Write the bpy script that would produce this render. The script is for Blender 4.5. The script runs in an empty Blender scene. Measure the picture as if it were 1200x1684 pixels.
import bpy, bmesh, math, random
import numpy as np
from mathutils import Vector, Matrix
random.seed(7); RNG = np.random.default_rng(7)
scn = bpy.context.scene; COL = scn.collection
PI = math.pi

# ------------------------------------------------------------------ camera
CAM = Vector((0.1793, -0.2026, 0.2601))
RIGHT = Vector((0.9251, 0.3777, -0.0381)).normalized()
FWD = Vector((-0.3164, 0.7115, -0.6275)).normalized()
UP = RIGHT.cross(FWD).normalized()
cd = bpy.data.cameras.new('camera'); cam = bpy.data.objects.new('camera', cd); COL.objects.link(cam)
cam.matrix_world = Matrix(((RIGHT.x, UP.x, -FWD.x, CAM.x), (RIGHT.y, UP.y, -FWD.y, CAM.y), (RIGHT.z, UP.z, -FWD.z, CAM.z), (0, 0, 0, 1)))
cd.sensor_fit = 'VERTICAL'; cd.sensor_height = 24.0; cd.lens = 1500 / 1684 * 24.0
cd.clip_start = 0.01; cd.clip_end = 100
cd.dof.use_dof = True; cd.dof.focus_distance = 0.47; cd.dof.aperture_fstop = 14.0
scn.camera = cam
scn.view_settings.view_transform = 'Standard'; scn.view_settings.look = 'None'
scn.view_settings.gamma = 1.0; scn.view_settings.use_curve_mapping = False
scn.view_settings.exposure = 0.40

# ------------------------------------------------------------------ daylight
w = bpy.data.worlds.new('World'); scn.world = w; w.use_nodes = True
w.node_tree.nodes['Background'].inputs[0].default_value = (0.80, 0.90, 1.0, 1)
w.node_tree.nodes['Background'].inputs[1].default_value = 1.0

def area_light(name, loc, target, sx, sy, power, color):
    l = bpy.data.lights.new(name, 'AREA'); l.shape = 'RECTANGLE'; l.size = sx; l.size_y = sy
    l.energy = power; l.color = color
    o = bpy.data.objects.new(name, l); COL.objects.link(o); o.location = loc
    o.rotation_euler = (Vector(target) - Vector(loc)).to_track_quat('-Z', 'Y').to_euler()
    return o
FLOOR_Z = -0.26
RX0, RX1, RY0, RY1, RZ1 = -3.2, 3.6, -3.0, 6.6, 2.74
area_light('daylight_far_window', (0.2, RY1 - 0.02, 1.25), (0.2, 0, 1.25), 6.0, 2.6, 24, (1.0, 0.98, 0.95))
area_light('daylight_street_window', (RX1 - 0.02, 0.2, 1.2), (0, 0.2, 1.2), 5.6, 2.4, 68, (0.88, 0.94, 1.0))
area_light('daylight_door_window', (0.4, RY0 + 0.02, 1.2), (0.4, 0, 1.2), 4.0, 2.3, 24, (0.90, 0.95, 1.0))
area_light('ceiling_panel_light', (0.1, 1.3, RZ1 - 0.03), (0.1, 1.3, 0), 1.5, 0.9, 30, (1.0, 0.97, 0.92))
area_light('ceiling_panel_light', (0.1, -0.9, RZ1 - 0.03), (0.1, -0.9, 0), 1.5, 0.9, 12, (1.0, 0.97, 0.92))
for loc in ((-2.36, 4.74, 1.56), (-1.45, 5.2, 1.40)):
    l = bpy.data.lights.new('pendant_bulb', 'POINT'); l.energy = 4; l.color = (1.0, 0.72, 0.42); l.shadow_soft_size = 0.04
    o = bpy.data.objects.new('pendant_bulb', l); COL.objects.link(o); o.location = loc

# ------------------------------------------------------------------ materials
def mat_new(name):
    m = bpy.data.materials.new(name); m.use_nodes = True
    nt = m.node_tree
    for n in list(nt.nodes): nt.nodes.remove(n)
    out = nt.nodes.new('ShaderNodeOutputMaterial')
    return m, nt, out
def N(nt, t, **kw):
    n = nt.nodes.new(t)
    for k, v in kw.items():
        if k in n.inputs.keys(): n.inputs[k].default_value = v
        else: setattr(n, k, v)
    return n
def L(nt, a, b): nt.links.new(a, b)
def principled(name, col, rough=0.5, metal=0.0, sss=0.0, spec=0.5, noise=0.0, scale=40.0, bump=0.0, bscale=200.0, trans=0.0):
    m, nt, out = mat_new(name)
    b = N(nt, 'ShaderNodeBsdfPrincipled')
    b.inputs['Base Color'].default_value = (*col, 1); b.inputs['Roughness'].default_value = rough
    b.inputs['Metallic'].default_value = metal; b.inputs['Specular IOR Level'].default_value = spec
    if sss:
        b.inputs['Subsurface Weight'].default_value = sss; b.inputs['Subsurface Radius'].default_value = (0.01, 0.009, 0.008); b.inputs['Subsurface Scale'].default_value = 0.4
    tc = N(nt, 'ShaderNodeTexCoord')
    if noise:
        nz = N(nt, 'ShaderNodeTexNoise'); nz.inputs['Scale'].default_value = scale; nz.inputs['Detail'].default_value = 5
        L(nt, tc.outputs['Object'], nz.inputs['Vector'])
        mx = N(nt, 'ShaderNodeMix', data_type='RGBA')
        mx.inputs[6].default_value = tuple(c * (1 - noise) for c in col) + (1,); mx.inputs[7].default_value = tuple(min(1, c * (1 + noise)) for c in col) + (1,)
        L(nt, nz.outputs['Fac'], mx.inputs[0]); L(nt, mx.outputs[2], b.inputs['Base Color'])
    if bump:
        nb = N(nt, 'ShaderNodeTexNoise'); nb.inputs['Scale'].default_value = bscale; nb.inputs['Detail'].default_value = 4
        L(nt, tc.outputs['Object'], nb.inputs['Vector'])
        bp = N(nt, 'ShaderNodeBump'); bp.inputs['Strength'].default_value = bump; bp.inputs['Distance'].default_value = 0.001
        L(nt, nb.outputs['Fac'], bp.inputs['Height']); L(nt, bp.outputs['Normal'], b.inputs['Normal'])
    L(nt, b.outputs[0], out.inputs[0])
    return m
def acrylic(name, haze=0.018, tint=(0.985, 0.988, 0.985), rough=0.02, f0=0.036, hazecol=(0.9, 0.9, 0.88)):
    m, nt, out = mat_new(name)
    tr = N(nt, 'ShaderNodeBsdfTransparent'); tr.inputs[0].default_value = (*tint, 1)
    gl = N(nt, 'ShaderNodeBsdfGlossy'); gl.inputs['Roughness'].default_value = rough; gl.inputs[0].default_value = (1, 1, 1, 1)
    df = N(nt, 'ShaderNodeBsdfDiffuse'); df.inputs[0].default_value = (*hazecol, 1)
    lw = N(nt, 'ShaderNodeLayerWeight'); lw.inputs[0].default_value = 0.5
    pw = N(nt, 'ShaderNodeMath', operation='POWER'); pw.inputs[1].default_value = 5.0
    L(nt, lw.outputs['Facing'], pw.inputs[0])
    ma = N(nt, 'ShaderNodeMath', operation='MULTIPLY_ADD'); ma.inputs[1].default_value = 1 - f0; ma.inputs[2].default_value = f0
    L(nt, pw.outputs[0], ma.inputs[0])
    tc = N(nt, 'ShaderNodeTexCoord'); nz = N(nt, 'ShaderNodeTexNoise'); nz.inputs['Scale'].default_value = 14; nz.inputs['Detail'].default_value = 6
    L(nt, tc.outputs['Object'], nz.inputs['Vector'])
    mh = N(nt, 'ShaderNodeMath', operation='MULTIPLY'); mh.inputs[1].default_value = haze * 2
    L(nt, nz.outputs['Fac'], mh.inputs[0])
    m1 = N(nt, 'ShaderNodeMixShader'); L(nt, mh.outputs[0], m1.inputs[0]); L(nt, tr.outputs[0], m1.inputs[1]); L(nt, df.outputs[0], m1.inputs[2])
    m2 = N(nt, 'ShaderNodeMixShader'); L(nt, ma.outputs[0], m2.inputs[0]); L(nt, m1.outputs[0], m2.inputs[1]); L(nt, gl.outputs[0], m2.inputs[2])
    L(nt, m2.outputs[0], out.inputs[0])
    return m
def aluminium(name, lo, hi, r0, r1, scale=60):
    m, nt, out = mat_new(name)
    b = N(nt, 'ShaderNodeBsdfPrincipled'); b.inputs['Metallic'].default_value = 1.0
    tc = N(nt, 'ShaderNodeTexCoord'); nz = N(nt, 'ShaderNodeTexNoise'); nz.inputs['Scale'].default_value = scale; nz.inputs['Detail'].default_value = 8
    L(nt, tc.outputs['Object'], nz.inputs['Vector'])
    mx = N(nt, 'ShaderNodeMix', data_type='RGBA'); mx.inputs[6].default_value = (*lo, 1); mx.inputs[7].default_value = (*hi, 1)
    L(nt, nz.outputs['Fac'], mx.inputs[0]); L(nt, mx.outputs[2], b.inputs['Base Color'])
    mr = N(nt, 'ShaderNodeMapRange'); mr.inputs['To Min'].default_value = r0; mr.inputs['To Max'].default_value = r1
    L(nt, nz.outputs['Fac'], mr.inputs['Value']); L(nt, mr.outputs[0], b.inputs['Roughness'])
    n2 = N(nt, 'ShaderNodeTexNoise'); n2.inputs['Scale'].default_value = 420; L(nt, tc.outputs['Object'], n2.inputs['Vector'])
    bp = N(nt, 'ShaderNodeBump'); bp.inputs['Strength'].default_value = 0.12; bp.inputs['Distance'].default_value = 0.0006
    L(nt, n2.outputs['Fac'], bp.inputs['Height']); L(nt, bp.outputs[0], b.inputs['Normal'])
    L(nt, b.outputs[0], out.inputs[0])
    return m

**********

REQUIREMENTS: Write down again the exact lines running from the beginning of the data to the line containing "PI = math.pi", with both ends included.

RESPONSE FOR THIS EXERCISE:
Write the bpy script that would produce this render. The script is for Blender 4.5. The script runs in an empty Blender scene. Measure the picture as if it were 1200x1684 pixels.
import bpy, bmesh, math, random
import numpy as np
from mathutils import Vector, Matrix
random.seed(7); RNG = np.random.default_rng(7)
scn = bpy.context.scene; COL = scn.collection
PI = math.pi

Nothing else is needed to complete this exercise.